In defence of a dad

10 April 2012

Now Sean Penn can join Cliff (Charly) Robertson, Dustin (Rainman) Hoffman and Edward (The Score) Norton and claim disability points for playing a mental retard. Oscar voters, however, refused to applaud. No wonder: this crudely simplified, lachrymose and patronising story of a man whose mental age (seven) is rapidly being overtaken by his illegitimate child's chronological age puts all your charitable feelings to the test. It spells out its story in alphabet blocks.

Penn's Sam, looking like a woebegone Stan Laurel suffering from Novocaine injections, works as a waiter in a local Starbucks - the movie's sole irony is a brief shot of no fewer than three Starbucks franchises in the same street - where everyone just loves his constant caw of congratulations when they order a cafe mocha: "A good choice." When he has taken off his apron and rushed home at the hobble that Penn believes connotes weakness in the left-frontal lobes, an idyllic child called Lucy (after Lucy in the Sky with Diamonds) embraces him, and holds back on her own reading progress so that she shan't outstrip dad's success with Dr Seuss.

Sam's middle-ageing cronies are four other mentally disadvantaged buddies, though one of them can quote the director and year of every movie that's been made (or at least those in the video store).

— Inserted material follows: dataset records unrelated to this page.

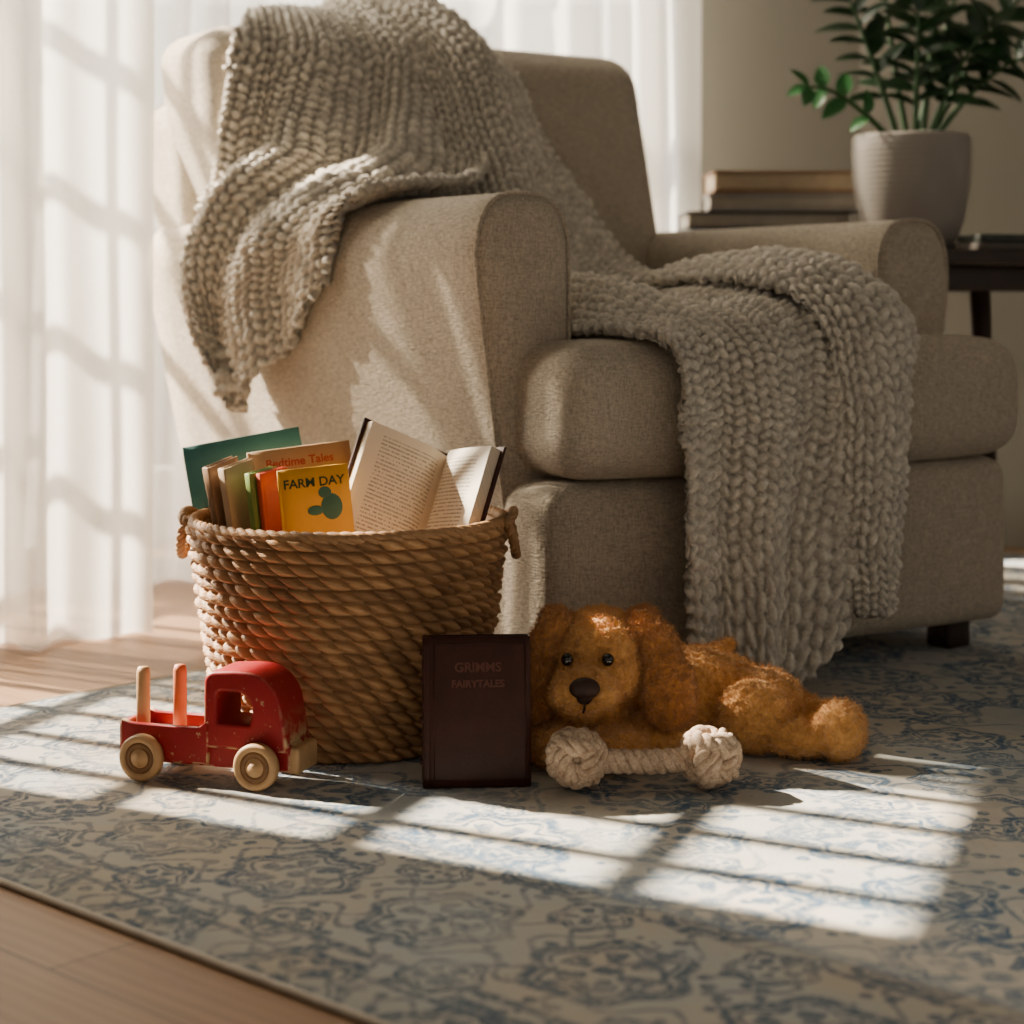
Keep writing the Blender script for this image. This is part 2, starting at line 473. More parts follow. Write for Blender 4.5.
# ------------------------------------------------------------------ blanket
def drape(name, C, parent, mid=(90, 60), off=.012, folds=None, sp=.0036, sa=.0215, sb=.018, amp=.0115):
    C = np.array(C, float)
    P = resample2(C, *mid)
    if folds is not None: P = folds(P)
    def push(P, off):
        Q = P.reshape(-1, 3)
        for i in range(len(Q)):
            p = Vector(Q[i]); loc, nr, idx, dist = BV.find_nearest(p)
            if loc is None: continue
            dd = (p-loc).dot(nr)
            if dd < off: Q[i] = (loc+nr*off)[:]
            if Q[i][2] < ZR+.012: Q[i][2] = ZR+.012
        return Q.reshape(P.shape)
    for it in range(4):
        P = push(P, off)
        S = P.copy()
        S[1:-1] = .5*P[1:-1]+.25*(P[:-2]+P[2:])
        T = S.copy(); T[:, 1:-1] = .5*S[:, 1:-1]+.25*(S[:, :-2]+S[:, 2:]); P = T
    P = push(P, off*.8)
    la = np.linalg.norm(np.diff(P, axis=0), axis=2).sum(0).mean(); lb = np.linalg.norm(np.diff(P, axis=1), axis=2).sum(1).mean()
    nu, nv = int(la/sp), int(lb/sp)
    P = resample2(P, nu, nv)
    a = np.linspace(0, la, nu)[:, None]+np.zeros((1, nv)); b = np.linspace(0, lb, nv)[None]+np.zeros((nu, 1))
    a = a+.006*np.sin(b*23)+.004*np.sin(a*31); b = b+.004*np.sin(a*19+1)+.002*np.sin(a*47)
    ga = np.gradient(P, axis=0); gb = np.gradient(P, axis=1)
    N = np.cross(ga, gb); N /= np.maximum(np.linalg.norm(N, axis=2, keepdims=True), 1e-9)
    ref = np.array((.40, .60, .35))
    pos = (N*(P-ref)).sum(2).mean() > 0
    if not pos: N = -N
    bi = np.floor(b/sb); fb = b/sb-bi-.5
    sgn = np.where(bi % 2 == 0, 1., -1.)
    jit = np.mod(np.sin(bi*91.7)*4375.5, 1)
    aa = a/sa+sgn*fb*.5+jit
    ai = np.floor(aa); fa = aa-ai-.5
    rnd = np.mod(np.sin(ai*12.9898+bi*78.233)*43758.5453, 1)
    h = np.sqrt(np.clip(1-(2*fa)**2*.98-(2*fb)**2*.95, 0, 1))
    h2 = h*(.7+.6*rnd)
    P = P+N*(h2*amp)[:, :, None]
    V, F = grid(P)
    o = mkobj(name, V.tolist(), F.tolist(), M_knit, parent)
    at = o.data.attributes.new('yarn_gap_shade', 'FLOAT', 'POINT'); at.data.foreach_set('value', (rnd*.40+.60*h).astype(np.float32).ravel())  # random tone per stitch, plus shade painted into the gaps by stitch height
    m = o.modifiers.new('s', 'SOLIDIFY'); m.thickness = .012; m.offset = -1 if pos else 1
    return o
blank = empty('knit_throw_blanket', CH, CA)
A = [
 [(.17,1.19,.80),(.20,1.19,.78),(.24,1.19,.80),(.29,1.19,.80),(.36,1.19,.82)],
 [(.13,1.12,1.0),(.17,1.12,1.03),(.22,1.11,1.04),(.28,1.11,1.05),(.36,1.11,1.04)],
 [(.07,.97,1.05),(.13,.95,1.06),(.20,.94,1.07),(.28,.94,1.07),(.38,.94,1.06)],
 [(-.01,.84,.98),(.07,.78,.985),(.17,.76,.99),(.28,.76,.99),(.39,.76,.98)],
 [(-.045,.80,.87),(.03,.74,.87),(.14,.70,.87),(.26,.69,.87),(.38,.70,.86)],
 [(-.055,.80,.77),(.00,.72,.775),(.09,.62,.78),(.19,.58,.77),(.30,.56,.76)],
 [(-.09,.82,.70),(-.07,.74,.72),(-.01,.64,.73),(.07,.50,.725),(.15,.36,.72)],
 [(-.12,.83,.60),(-.12,.76,.61),(-.095,.66,.63),(-.06,.52,.66),(.00,.37,.70)],
 [(-.11,.79,.51),(-.12,.74,.50),(-.10,.68,.53),(-.07,.56,.59),(-.03,.42,.66)],
 [(-.08,.73,.44),(-.09,.69,.385),(-.08,.66,.41),(-.06,.56,.49),(-.03,.46,.57)],
]
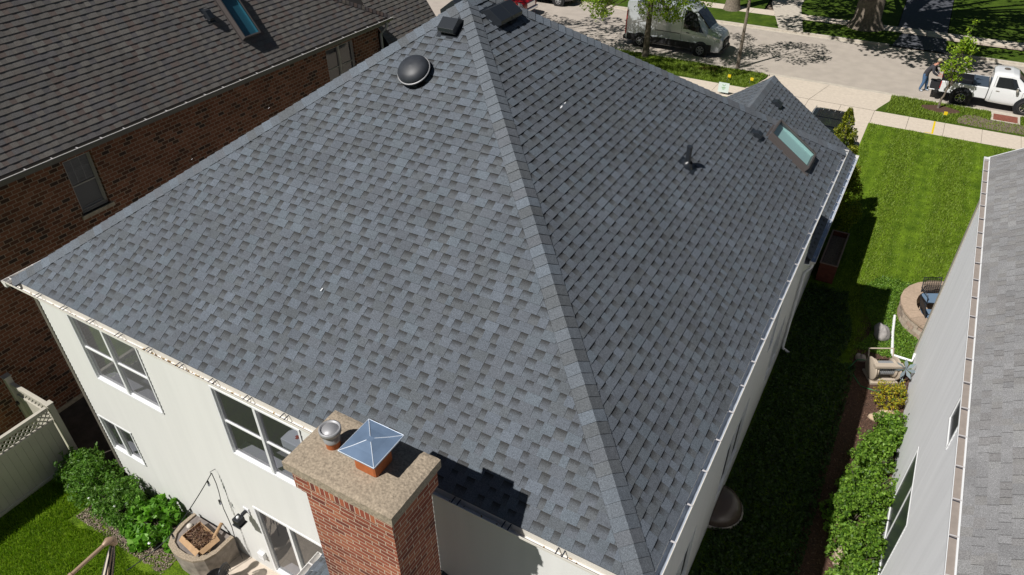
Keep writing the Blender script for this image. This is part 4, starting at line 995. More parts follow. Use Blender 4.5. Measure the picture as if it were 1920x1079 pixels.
# round seat wall
fp=empty('seat_wall',(0,0,0),'low curved tan block seat wall on the clover, partly hidden by the pale house','seat wall')
cx,cy=3.10,20.95; m=MB(); rd=random.Random(3)
for row in range(3):
    n=34; off_=row*.5
    for k in range(n):
        a0_=2*math.pi*(k+off_)/n; a1_=2*math.pi*(k+1+off_)/n-.006; c1=rd.choice([(.34,.27,.21),(.42,.34,.27),(.28,.22,.18),(.38,.28,.22),(.45,.38,.31)])
        ro=1.50+rd.uniform(-.008,.008); z0=.02+row*.145; z1=z0+.138
        P=[(cx+r*math.cos(a_),cy+r*math.sin(a_)) for r,a_ in ((ro,a0_),(ro,a1_),(1.14,a1_),(1.14,a0_))]
        m.prism(P,z0,z1,col=c1)
m.build('wall_blocks',pmat('tumbled_block',(1,1,1),.95,noise=.25,nscale=15,attr=True,bump=.5,bscale=40),fp)
m=MB(); n=26
for k in range(n):
    a0_=2*math.pi*k/n; a1_=2*math.pi*(k+1)/n-.005; j=rd.uniform(.9,1.1); P=[(cx+r*math.cos(a_),cy+r*math.sin(a_)) for r,a_ in ((1.54,a0_),(1.54,a1_),(1.10,a1_),(1.10,a0_))]
    m.prism(P,.455,.52,col=(.40*j,.30*j,.22*j))
m.build('capstones',pmat('capstone',(1,1,1),.9,noise=.15,nscale=14,attr=True),fp)
m=MB(); m.face([(cx+1.13*math.cos(a_),cy+1.13*math.sin(a_),.02) for a_ in np.linspace(0,6.1,30)]); o=m.build('paver_circle',pmat('tan_pavers',(.42,.31,.22),.9,noise=.2,nscale=12)); o['kind']='structure'
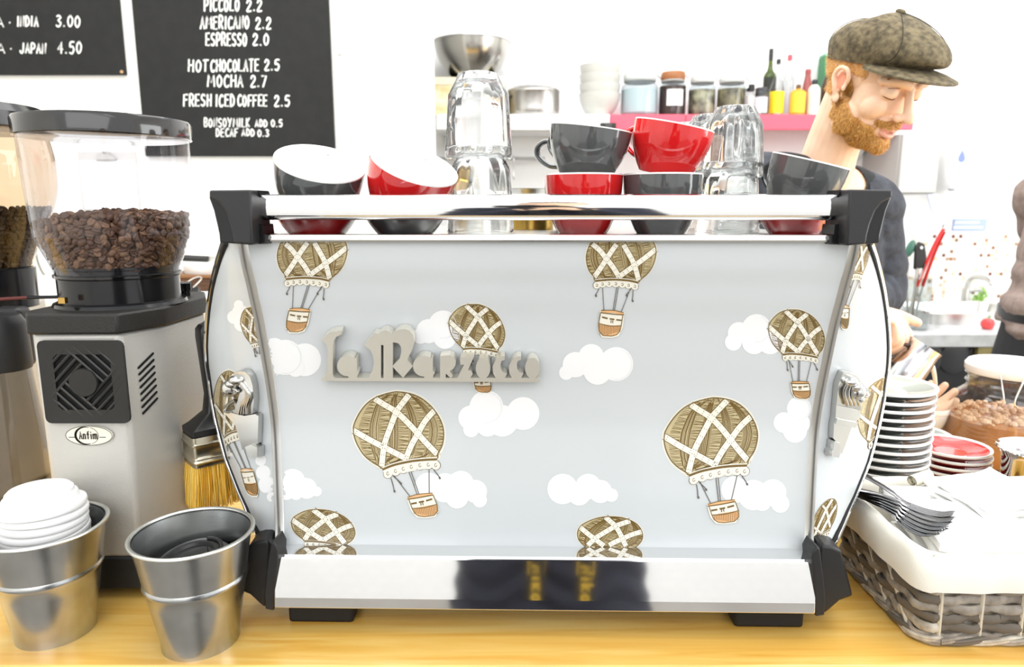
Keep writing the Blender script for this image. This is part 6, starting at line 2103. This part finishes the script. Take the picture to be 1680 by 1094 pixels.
# --- hair: beard, moustache, sideburns, short hair under the cap
from mathutils.kdtree import KDTree
def strands(name, test, n, ln, w=.00045, seed=1, dirf=None, shell=.0012, mats=hairm):
    rnd = random.Random(seed)
    faces = []
    for f in HF:
        c = sum((HV[i] for i in f), Vector()) / len(f)
        if test(c): faces.append(f)
    mb = MB()
    mp = {}
    nrmv = {}
    for f in faces:
        a, b, c = HV[f[0]], HV[f[1]], HV[f[2]]
        nn = (b - a).cross(c - a)
        for i in f: nrmv[i] = nrmv.get(i, Vector()) + nn
    k = 0
    V, FF = [], []
    for f in faces:
        q = []
        for i in f:
            if i not in mp:
                mp[i] = len(V)
                nn = nrmv[i].normalized()
                V.append(BL(hw2(*(HV[i] + nn * shell))))
            q.append(mp[i])
        FF.append(q)
    mb.add(V, FF, 3)
    for _ in range(n):
        f = rnd.choice(faces)
        u = [rnd.random() for _ in f]
        t = sum(u)
        p = sum((HV[i] * (x / t) for i, x in zip(f, u)), Vector())
        nn = sum((nrmv[i].normalized() for i in f), Vector()).normalized()
        d = (nn * .55 + (dirf(p) if dirf else Vector((.1, 0, -1))) + Vector((rnd.uniform(-.4, .4), rnd.uniform(-.4, .4), rnd.uniform(-.3, .3)))).normalized()
        L = ln * rnd.uniform(.6, 1.25)
        s = d.cross(nn)
        s = (s.normalized() if s.length > 1e-4 else Vector((0, 1, 0))) * w
        q = p + nn * .0004
        m = q + d * L * .55 + nn * .0008
        e = q + d * L - nn * L * .12
        mb.add([BL(hw2(*x)) for x in (q + s, q - s, m - s * .8, m + s * .8, e)], [(0, 1, 2, 3), (3, 2, 4)], rnd.choice((0, 1, 1, 2)))
    return mb.build(name, list(mats) + [beardm], barista, fix=False)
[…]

This urban fairy tale, directed by a woman, Jessie Nelson, whose skills seem to have been developed for elementary-school playgroups, ends when the Department of Child and Family Services intervenes to put Lucy (Dakota Fanning) into care. Enter Michelle Pfeiffer as the pricy lawyer whose own guilt over a marital bust-up makes her lower her charge-by-the-hour advocacy for a pro bono defence of Sam.

The courtroom hearings are interminable, but boil down to the insultingly simplistic choice of the kind of parent who's best for Lucy - one with "intellect" or one with "love". Next case, please.

Pfeiffer looks as if she has the face of a much younger woman painted on her own and boy, doesn't she suffer for being a power-lady with a career and a swimming pool, but also a neglected brat of a child and a husband who's gone off without even taking his 10 suits out of the closet. In Sam, she finds fulfilment, if not a fee.

I rooted almost audibly for the opposing attorney (Richard Schiff) who dares to hint that perhaps someone mentally immature isn't the best choice to leave in charge of a little girl starting, as they put it, to "develop". I'd even have given a warm round of applause if that one-time professional man-child Pee Wee Herman could have taken Penn's place: he'd have fitted in nicely with Nelson's formula of following up every one of Sam's setbacks with a spirits-raising little pop jingle on the soundtrack. Pee Wee could have sung along.